Simon sent me this, his first novel, over six months ago. My taking so long to get to is should be no reflection on the work, which is quite good, but just my general slowdown. Hot Head is post-cyberpunk fiction, like Neil Stephenson’s Snow Crash. Both novels deal in themes raised by William Gibson, et al., but in here Simon takes the mileu and stretches it out onto a third world political canvas while Stephenson poked at it with the satire stick. The novel sputters a bit in the front as Simon info dumps the background of his protagonist, Malise. But as he warms up to his subject, and as the novel moves into the “present” line of the story rather than Malise’s past, Simon hits stride. Many writers have toyed with the human/software implant (best done in George Alec Effinger’s When Gravity Fails, I feel), but Simon’s able to make it new here. Possibly it’s because he realizes that it (the technology) is not the story (even though the novel is named after it), but a part of the story. This novel could as easily have been titled Moonwolf (but, then, that sounds slightly like a horror or fantasy novel, doesn’t it?). I was thrown off a bit by the sudden impact of the ending, but I think that was due more to my start-n-stop reading method than any fault of Simon’s.
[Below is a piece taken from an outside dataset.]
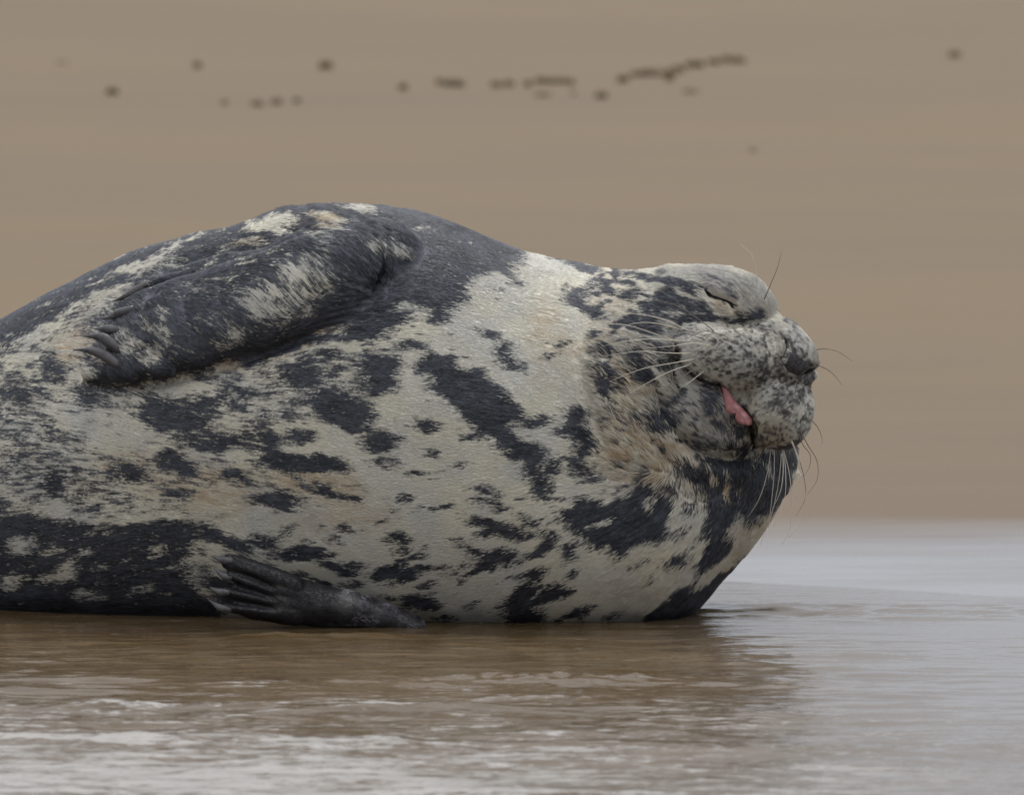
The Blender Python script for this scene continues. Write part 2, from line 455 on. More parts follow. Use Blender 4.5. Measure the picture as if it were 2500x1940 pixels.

I did have one other comment. I ran across something early in the book– I think it was about walking and falling–that reminded me of Laurie Anderson. I thought it mere coincidence until I came across:
“Do you want to go home?” they said, “Do you want to go home now?”
Which I can’t place, but it’s somewhere in United States Live (“Walk the Dog”?). Given this novel, and the fact that he quotes Laurie Anderson, how can I help but look for Simon’s next?
[Finished 22 October 1994]
Postscript 30 October 2014: As I was reviewing this commentary 20 years later, I finally notice yet another Laurie Anderson reference in the title itself. The song is on her album Mister Heartbreak and is about Adam, Eve, and the snake, with Eve falling for the snake hard. Why? “Because she was a hot head…she was a woman in love.”